Neil Young & Crazy Horse – Weld

from all music guide

Arc Weld was a three-disc set containing Weld and Arc, also available separately. Weld, Neil Young’s two-hour-plus double-CD chronicle of his 1991 tour with Crazy Horse, was received with only mild enthusiasm, perhaps because it seemed redundant. Such warhorses as "Like a Hurricane" and "Cortez the Killer" were making their fourth appearances on a Young album, and the five songs from the recent Ragged Glory album were basically unchanged from their studio versions. Where Young’s previous double live album, Live Rust, was a career retrospective including some acoustic numbers, Weld was all electric rock with Crazy Horse; the one previously unreleased song was a Gulf War-era cover of Bob Dylan’s "Blowin’ in the Wind," complete with gunshots and exploding bombs.

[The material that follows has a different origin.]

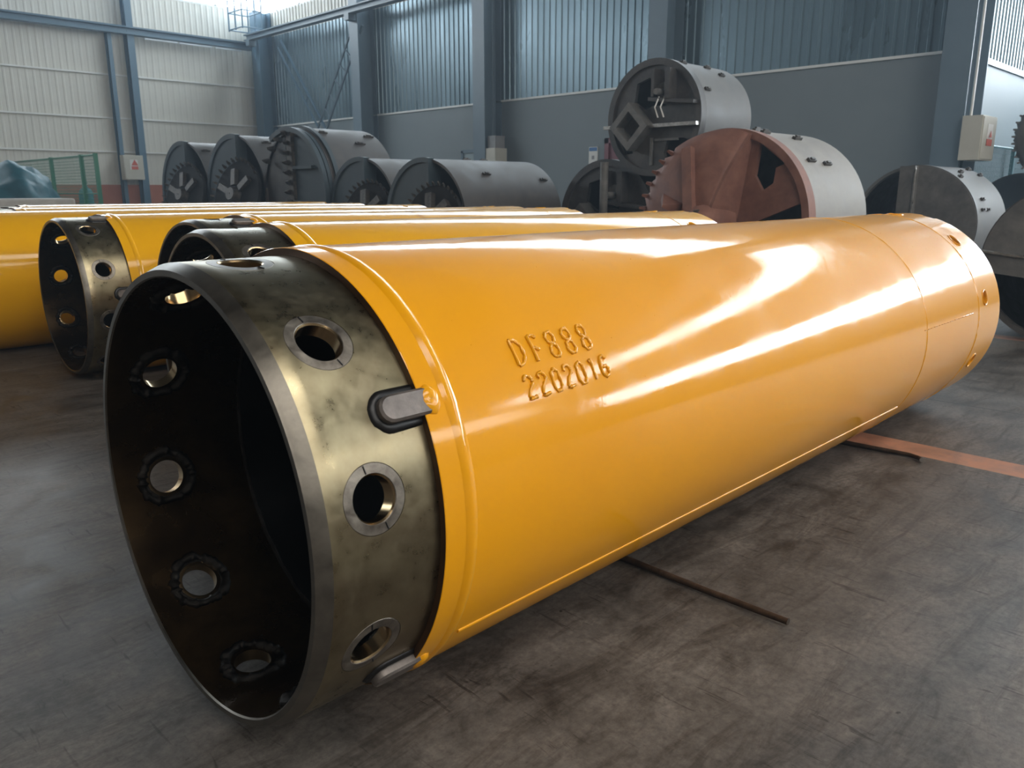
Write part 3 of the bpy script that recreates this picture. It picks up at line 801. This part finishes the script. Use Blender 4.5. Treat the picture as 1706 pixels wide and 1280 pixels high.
        # half bottom plate on the near side with a heavy upright channel, open on the far side
        m = MB(); pts = disc_pts(R_*.995, rad(88), rad(272), 44); m.prism(pts, -.05, .0); P('bottom_plate', m.mesh('plate', plate, 30))
        m = MB(); m.box((-.16, -.02*R_, -R_*.97), (.02, .22*R_, R_*.99)); P('upright_channel', m.mesh('ch', GPLATE))
        m = MB(); m.tube([(-.165, -.03*R_, -R_*.9), (-.165, -.03*R_, R_*.96)], .012, 6, jit=.4); P('weld_bead', m.mesh('wb', BARE, 50))
        m = MB(); m.lathe([(-.04, R_*1.012), (.03, R_*1.012), (.03, R_*.96), (-.04, R_*.96)], 64); P('flange', m.mesh('fl', bm_, 30))
    elif kind == 'ring':
        m = MB(); m.lathe([(-.02, R_*.97), (.04, R_*.97), (.04, R_*.28), (-.02, R_*.28)], 60); P('head_plate', m.mesh('fl', BLUEF, 30))
        m = MB(); m.lathe([(-.12, R_*.26), (.02, R_*.26), (.02, 0), (-.12, 0)], 30); P('round_boss', m.mesh('fl', GREYB, 30))
    return t
def rust_tooth(mt):
    m = MB(); s = .042
    vs = [(.06, -s*.7, -s*.6), (.06, s*.7, -s*.6), (.06, s*.7, s*.6), (.06, -s*.7, s*.6), (-s*1.5, s*.5, -s*.25), (-s*1.5, s*.5, s*.25)]
    m.add(vs, [(0, 1, 2, 3), (0, 4, 1), (2, 5, 3), (1, 4, 5, 2), (0, 3, 5, 4)]); return m.mesh('rt', mt)

bucket('dark drilling bucket farthest left in the back row, toothed gate hanging open', 6.0, 13.85, .90, 1.6, DARKB, 'gate', seed=11)
bucket('dark drilling bucket second from left in the back row, rounded blue plate', 6.0, 12.03, .915, 1.6, DARKB, 'gate', seed=12)
bucket('biggest dark drilling bucket with an upright row of teeth on its face', 6.0, 10.24, .925, 1.05, DARKB, 'teeth', seed=14, lugs=10)
bucket('low dark drilling bucket between the big toothed one and the long one', 6.0, 8.66, .70, 1.5, DARKB, 'gate', seed=15, lugs=6)
bucket('long low dark drilling bucket in the middle with a slotted rounded barrel', 5.85, 7.22, .675, 1.55, DARKB, 'gate', seed=16, lugs=8)
bucket('dark bucket with diamond socket and upright bar under the stacked grey one', 7.48, 5.9, .67, 1.2, DARKB, 'kelly', seed=41, plate=PLATE, roll=0, lugs=3)
bucket('dark drilling bucket hidden behind the red-oxide faced one', 7.5, 4.53, .67, 1.3, DARKB, 'ring', seed=18, plate=PLATE, lugs=2)
bucket('grey drilling bucket stacked on top of others, square diamond socket facing out', 7.36, 5.2, .585, .95, GREYB, 'kelly', z=1.745, seed=42, plate=PLATE, lugs=9)
bucket('red-oxide faced rock drilling bucket with a tan-grey barrel', 6.15, 3.58, .745, 1.05, GREYT, 'rock', seed=21, plate=RUST, lugs=9)
bucket('grey drilling bucket with a half plate and upright channel right of the rust one', 9.2, 3.12, .627, 1.0, GREYB, 'half', seed=22, plate=GPLATE, lugs=9)
bucket('dark blue ring-faced drilling bucket at the far right near the wire fence', 13.6, 3.19, .62, .9, DARKB, 'ring', seed=23, lugs=4)
bucket('grey toothed drilling bucket stacked high at the right edge of the picture', 13.2, 2.62, .62, .9, GREYB, 'rock', z=1.72, seed=24, plate=GREYB, lugs=6)
bucket('dark drilling bucket under the stacked one at the right edge', 13.3, 1.96, .60, 1.0, DARKB, 'ring', seed=26, lugs=2)
bucket('nearest grey drilling bucket cut by the right edge, bright straight plate edge', 6.3, 1.12, .53, .95, DARKB, 'half', seed=25, plate=GPLATE, roll=-84, lugs=3)

# ------------------------------------------------------------------ wall fittings
def ebox(label, lo, hi, face, cable=None):
    c = [(a+b)/2 for a, b in zip(lo, hi)]
    t = thing('electrical_box', label, 'electrical box', (c[0], c[1], lo[2]), group='electrical boxes on the walls and columns')
    lo2 = [a-b for a, b in zip(lo, (c[0], c[1], lo[2]))]; hi2 = [a-b for a, b in zip(hi, (c[0], c[1], lo[2]))]
    m = MB(); m.box(lo2, hi2); link('enclosure', m.mesh('enc', BOXM), t)
    H = hi2[2]-lo2[2]
    def plate(name, u0, u1, v0, v1, d, mt, pts=None):
        m = MB()
        if face == 'y':
            w_ = hi2[0]-lo2[0]; m.box((lo2[0]+u0*w_, lo2[1]-d, v0*H), (lo2[0]+u1*w_, lo2[1], v1*H))
        else:
            w_ = hi2[1]-lo2[1]; m.box((lo2[0]-d, hi2[1]-u1*w_, v0*H), (lo2[0], hi2[1]-u0*w_, v1*H))
        return link(name, m.mesh(name, mt), t)
    plate('door_panel', .04, .96, .03, .97, .012, BOXM)
    return t, plate
t, pl = ebox('cream electrical box with danger sticker on the left cream wall beside the blue post', (8.42, 23.28, 1.30), (8.94, 23.54, 1.95), 'y')
s = pl('warning_sticker', .30, .70, .42, .82, .016, BOXW); pl('sticker_band', .36, .70, .42, .55, .019, REDM)
def tri(t, x, y, z, s_, mt, axis='y'):
    m = MB()
    P3 = [(-s_, 0), (s_, 0), (0, s_*1.7)]
    vs = []
    for d in (0, -.004):
        for a, b in P3: vs.append((x+a, y+d, z+b) if axis == 'y' else (x+d, y+a, z+b))
    m.add(vs, [(0, 1, 2), (5, 4, 3), (0, 3, 4, 1), (1, 4, 5, 2), (2, 5, 3, 0)]); return link('warning_triangle', m.mesh('tri', mt), t)
tri(t, .02, -.13-.018, .38, .09, REDM)
t, pl = ebox('cream electrical box with red warning sticker on the right end column', (12.36, 3.46, 1.40), (13.0, 3.71, 1.98), 'y')
pl('warning_sticker', .35, .72, .33, .82, .016, BOXW); pl('sticker_band', .35, .72, .33, .48, .019, REDM)
tri(t, .01, -.135-.018, .30, .05, REDM)
t, pl = ebox('cream electrical box with red mark on the middle column, grey case on top', (12.44, 12.95, 1.30), (12.80, 13.24, 1.90), 'y')
pl('warning_sticker', .50, .80, .30, .52, .016, REDM); pl('sticker_band', .5, .8, .25, .29, .017, BOXW)
m = MB(); m.box((12.50, 13.0, 1.905), (12.78, 13.24, 2.15)); m.box((12.495, 12.99, 2.13), (12.785, 13.24, 2.16)); 
for k in range(4): m.box((12.53, 12.992, 1.94+k*.04), (12.75, 13.0, 1.955+k*.04))
tag(link('control_case', m.mesh('case', GREYBOX)), 'small grey case sitting on the cream box at the middle column', 'control case')
m = MB(); m.tube([(12.62, 13.2, 2.16), (12.62, 13.2, 5.2)], .015, 6)
tag(link('conduit', m.mesh('conduit', COLM, 40)), 'thin vertical conduit above the small grey case on the middle column', 'pipe')
# conduit under/over left box
m = MB(); m.tube([(8.52, 23.8, .9), (8.52, 23.8, 1.3)], .015, 6)
tag(link('conduit', m.mesh('conduit', COLB, 40)), 'short conduit below the cream box on the left wall', 'pipe')
# small pale window by the middle column and maroon door
m = MB(); m.box((12.90, 13.75, 1.15), (12.96, 14.48, 1.86)); o = struct('window_%d' % (wcount[0]+1), m.mesh('w', PALE))
m = MB(); m.box((12.87, 13.70, 1.85), (12.95, 14.55, 1.92)); m.box((12.87, 14.48, 1.1), (12.95, 14.55, 1.9)); link('window_frame', m.mesh('wf', COLM), o)
m = MB(); m.box((12.90, 9.15, 0), (12.96, 10.25, 1.95)); o = struct('door_1', m.mesh('d', DOORM))
m = MB(); m.box((12.86, 10.18, 0), (12.95, 10.28, 2.0)); m.box((12.86, 9.1, 1.90), (12.95, 10.28, 2.0)); m.box((12.86, 9.1, 0), (12.95, 9.2, 2.0)); link('door_frame', m.mesh('df', DOORM), o)
m = MB()
for z0, z1 in ((1.0, 1.75), (.15, .85)):
    for a, b in ((9.3, 9.65), (9.75, 10.1)):
        m.box((12.885, a, z0), (12.9, b, z1))
link('door_panel', m.mesh('dp', DOORM), o)
t = thing('wall_notice', 'narrow white notice with blue heading beside the maroon door', 'notice', (12.95, 10.62, 1.35))
m = MB(); m.box((-.02, -.11, 0), (0, .11, .50)); link('board', m.mesh('b', BOXW), t)
m = MB(); m.box((-.024, -.10, .42), (-.02, .10, .49)); link('heading_band', m.mesh('b', BLUEL), t)
m = MB(); m.box((-.024, -.03, .26), (-.02, .03, .33)); m.box((-.024, -.03, .12), (-.02, .03, .18)); link('printed_mark', m.mesh('b', GREYBOX), t)

# ------------------------------------------------------------------ fences and stored goods at the left
def fence(label, a, b, h, posts, mt, cell=.075, wire=.0028, pr=.03):
    a = Vector(a); b = Vector(b); d = (b-a); ln = d.length; d.normalize()
    t = thing('wire_fence', label, 'fence', tuple(a))
    for q in posts:
        m = MB(); p = d*ln*q; m.box((p.x-pr, p.y-pr, 0), (p.x+pr, p.y+pr, h)); link('post', m.mesh('post', mt), t)
    m = MB(); m.tube([Vector((0, 0, h-.03)), d*ln+Vector((0, 0, h-.03))], .018, 6); m.tube([Vector((0, 0, .95)), d*ln+Vector((0, 0, .95))], .014, 6); m.tube([Vector((0, 0, .1)), d*ln+Vector((0, 0, .1))], .018, 6)
    link('rail', m.mesh('rail', mt, 40), t)
    m = MB(); k = int(ln/cell)
    for i in range(k+1):
        p = d*ln*i/k; m.tube([p+Vector((0, 0, .1)), p+Vector((0, 0, h-.03))], wire, 3, caps=False)
    for j in range(int(h/cell)):
        z = .1+j*cell
        if z < h-.03: m.tube([Vector((0, 0, z)), d*ln+Vector((0, 0, z))], wire, 3, caps=False)
    link('wire_mesh', m.mesh('mesh', mt), t)
    return t
fence('green wire mesh fence panels at the left by the cream wall', (5.7, 17.2, 0), (5.7, 23.4, 0), 1.72, (0, .135, .45, 1.), GREENM, cell=.06, wire=.0045, pr=.035)
fence('blue-grey wire mesh fence against the pale wall at the right', (13.15, 3.90, 0), (18.5, 3.90, 0), 1.70, (0, .5, 1.), mat('blue_green_fence', (.04, .13, .15), rough=.5), cell=.07, wire=.0035)
def cylinder(label, x, y, h, r):
    t = thing('gas_cylinder', label, 'gas cylinder', (x, y, 0), group='gas cylinders behind the green fence')
    m = MB(); prof = [(0, 0), (0, r*.9), (.03, r), (h-.18, r), (h-.10, r*.82), (h-.04, r*.38), (h, r*.3), (h, 0)]
    m.lathe(prof, 24, closed=False); link('bottle', m.mesh('b', TEAL, 50), t, Matrix.Rotation(rad(-90), 4, 'Y'))
    m = MB(); m.box((-.025, -.025, h), (.025, .025, h+.08)); m.box((-.05, -.015, h+.04), (.05, .015, h+.06)); link('valve', m.mesh('v', TEAL), t)
cylinder('teal gas cylinder nearest the fence corner', 6.3, 19.9, 1.12, .15)
cylinder('teal gas cylinder left of the other one behind the fence', 5.95, 21.4, 1.10, .22)
# tarpaulin covered machine
def tarp():
    bm = bmesh.new(); bmesh.ops.create_icosphere(bm, subdivisions=4, radius=1)
    for v in bm.verts:
        c = v.co; n = .10*sin(7*c.x+3*c.z)+.08*sin(11*c.y+5*c.x)+.05*sin(17*c.z+9*c.y)
        c *= 1+n*.6; c.z = max(c.z, -.9); c.x *= .62; c.y *= .75; c.z = (c.z+.9)*.80
        if c.z < .9: c.x *= 1.12
    me = bpy.data.meshes.new('tarp'); bm.to_mesh(me); bm.free(); me.materials.append(TARP); shade(me, 60); return me
o = link('covered_machine', tarp()); o.location = (4.35, 17.6, 0); tag(o, 'bulky machine under a dark teal tarpaulin at the left edge', 'covered machine')
def sack():
    bm = bmesh.new(); bmesh.ops.create_icosphere(bm, subdivisions=3, radius=1)
    for v in bm.verts:
        c = v.co; c *= 1+.07*sin(6*c.x+4*c.y)+.06*sin(9*c.z+2*c.y); c.z = max(c.z, -.8); c.x *= .45; c.y *= .7; c.z = (c.z+.8)*.72
    me = bpy.data.meshes.new('sack'); bm.to_mesh(me); bm.free(); me.materials.append(mottled('grey_cover', (.16, .19, .19), (.28, .31, .30), (.5, .6), 4, bs=.3)); shade(me, 60); return me
o = link('covered_bundle', sack()); o.location = (5.05, 19.2, 0); tag(o, 'grey-green covered bundle behind the fence beside the teal tarpaulin', 'covered bundle')
m = MB(); m.box((-.6, -.35, 0), (.6, .35, .9)); 
o = link('concrete_block', m.mesh('cb', CONC)); o.location = (3.35, 13.3, 0); bv = o.modifiers.new('b', 'BEVEL'); bv.width = .03; bv.segments = 2
tag(o, 'pale concrete block in front of the tarpaulin at the left edge', 'concrete block')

In retrospect, Weld seems like an excellent expression of one part of Young’s musical persona, putting some of his best hard rock material onto one album. Arc was a 35-minute "compilation compositor" consisting of a series of excerpts from the 1991 concerts strung together: Young took the tune-ups and outros, the guitar feedback, and random playing and singing from various songs and shows and constructed a nearly atonal sound collage. Now and then, he could be heard singing a verse or two from "Like a Hurricane" or another song, but for the most part Arc sounded like a band preparing to play a song that never actually began or trying to end one that had not been heard.